Die Vereinbarung über den östlichen Teil der gemeinsamen Grenze von der Mongolei bis zum Fluß Tjumen nahe des Japanischen Meers war erst am Sonntag nach sechsjährigen Verhandlungen fertiggestellt worden. Offen ist jetzt nur noch ein Grenzverlauf von 50 Kilometern am Fluß Amur. Nach seiner Ankunft am Sonntag hatte Jelzin erklärt, allein wegen der Grenzvereinbarung habe es sich gelohnt, nach China zu kommen. Der Sprecher des chinesischen Außenministeriums, Tang Guoqiang, sagte: »Wir haben ein seit Generationen bestehendes Problem gelöst.«

Die stellvertretenden Regierungschefs beider Staaten, Li Lanqing und Boris Nemzow, unterzeichneten drei Abkommen über wirtschaftliche und technologische Zusammenarbeit sowie über die Förderung von Gas und Rohöl. Weitere Vereinbarungen betreffen den Handelsaustausch und den Schutz der vom Aussterben bedrohten mandschurischen Tiger. Davon leben in Rußland noch etwa 400 und in China 20.

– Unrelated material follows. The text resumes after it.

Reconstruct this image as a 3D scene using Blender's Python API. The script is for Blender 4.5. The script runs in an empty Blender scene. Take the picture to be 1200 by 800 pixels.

Zu den wichtigsten Themen des chinesisch-russischen Gipfels gehörten Handelsfragen. Beide Länder streben bis zum Jahr 2000 einen Handelsaustausch von jährlich 20 Milliarden Dollar an. In diesem Jahr dürfte das Handelsvolumen aber wohl nicht über sieben Milliarden Dollar liegen und damit unter dem Wert vom vergangenen Jahr bleiben. Rußland macht für den schwachen Handelsaustausch die chinesische Seite verantwortlich. Die Moskauer Nachrichtenagentur Itar-Tass zitierte den stellvertretenden Regierungschef Nemzow mit den Worten, China blockiere mit seinen Handelsgesetzen die Einfuhr russischer Waren. Jelzin und Jiang bekräftigten die Notwendigkeit einer Steigerung des Handelsvolumens.

Auf ihrer gemeinsamen Pressekonferenz bezeichneten Jiang und Jelzin das russisch-chinesische Verhältnis als eine »strategische Partnerschaft«. Sie wiesen jedoch die Vermutung zurück, China und Rußland wollten mit einer engeren Zusammenarbeit den Einfluß der USA in der Welt zurückdrängen. »Wir werden keine Allianz bilden, und diese Art der langfristigen freundschaftlichen Beziehungen richtet sich nicht gegen ein anderes Land«, sagte Jiang.

Zum Abschluß seines dreitägigen China-Besuchs will Jelzin heute die Industriestadt Harbin im Nordosten des Landes besuchen.